Vought’s agenda of stripping jobs and funding from agencies is being restricted again and again in court. A majority of Americans polled in 2025 do not support the cuts to federal programs that he has spearheaded. Vought is doing serious harm to functioning government, but he’s also losing a number of battles while turning a majority of Americans against his goals.
Stephen Miller has done a similar thing even more dramatically, spurring violent tactics against noncitizens and citizens alike and expanding concentration camp detention, only to drive 50% of Americans to agree for the first time that ICE should be abolished. Trump is giving these men the policies they want, but I suspect in the end he will destroy them and the work to which they’re devoting their lives.
What can you do?
As always, I want to address actions that regular people can take to address the current crisis. Primary election campaigning is already underway for November. Find out which candidates running in your district are pushing back hard on federal cuts or the war in Iran. Who among them is willing to abolish ICE? Support those candidates and help them campaign.
Educate your community about the violence happening and ways to help. Talk about big human rights concerns and link them to specific policies, both national and local. That makes it harder for both the leopards-eating-faces people and the monkey paw wishes folks to convince themselves or anyone else that Trump’s actions are reasonable.
Demand local officials cut contracts with and support for ICE. Press them to investigate ICE and Border Patrol abuses taking place on the street or in facilities in your community. These actions are getting less attention because of the new war, but they’re still taking place.

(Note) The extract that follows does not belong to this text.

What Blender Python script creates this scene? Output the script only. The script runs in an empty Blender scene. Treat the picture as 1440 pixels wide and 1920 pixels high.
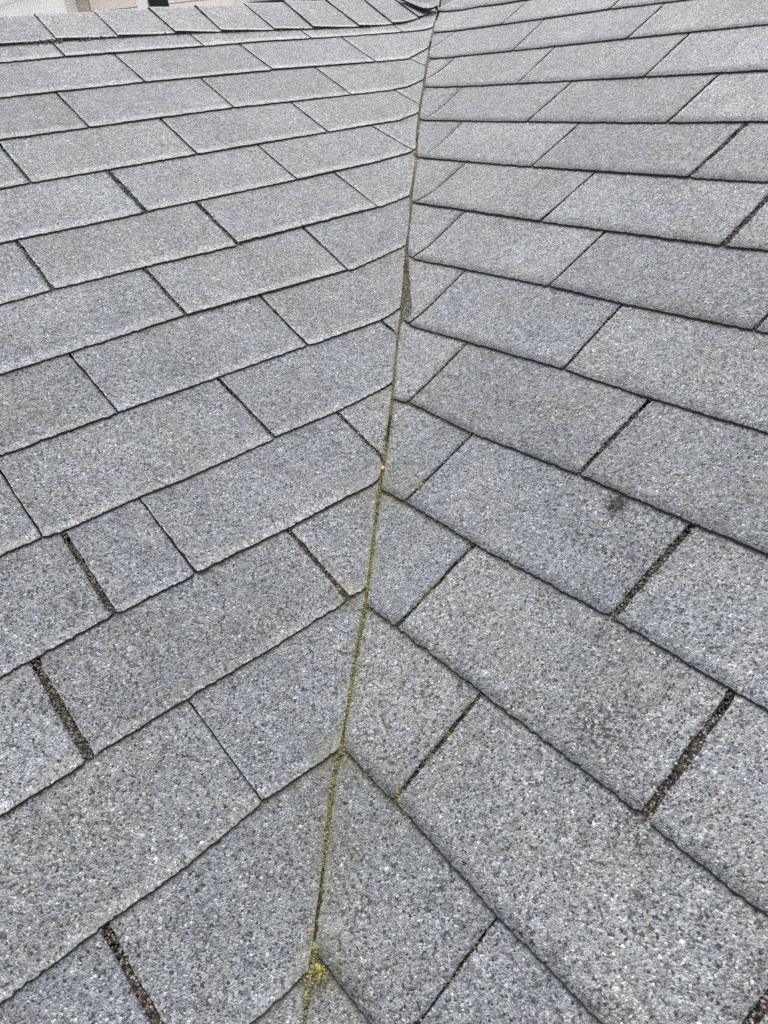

If you’re faced with a warehouse coming to your region, look at the many ways that locals are pushing back, from environment assessments to utility cutoffs.
Back immigration and immigrants as assets to the country. That position is where more of Americans as a whole are at right now than those who want to scapegoat anyone not born in the U.S. The more people who say it publicly, the more momentum we gain.
What everyone (and maybe already you!) have been doing is having an effect. Republicans are downplaying their mantra calling for mass deportations. There’s talk of putting warehouse conversions to concentration camps on hold because of how unpopular they are. Employees at an architectural firm organized opposition to their company’s involvement with these warehouses. Polk County Sheriff Grady Judd, a longtime hard-right supporter of both Trump and Florida governor Ron DeSantis, came out yesterday calling for an end to mass deportations.
“We are on the ground floor with this day in and day out—looking in the eyes of these folks that, yes, came here inappropriately,” Judd said. “But some came here inappropriately only to do better for themselves and their family.” Judd’s statement is likely more a sign of political desperation than any moral conversion, but it represents progress.
And don’t forget that the next No Kings demonstration is coming up on March 28. Check out this map—there’s likely an event happening near you. Demonstrations can feel like nothing because they’re low-risk. But this gathering is likely to be the biggest single-day demonstration in American history. You will be with like-minded people and have a chance to connect with them. These events will get coverage.
And the more people who show up, the clearer the message will be that a majority of Americans find Trump’s violence against immigrants and the plans for expanding detention reprehensible. Make it so those who aren’t thinking about all this yet can’t help but see what’s happening.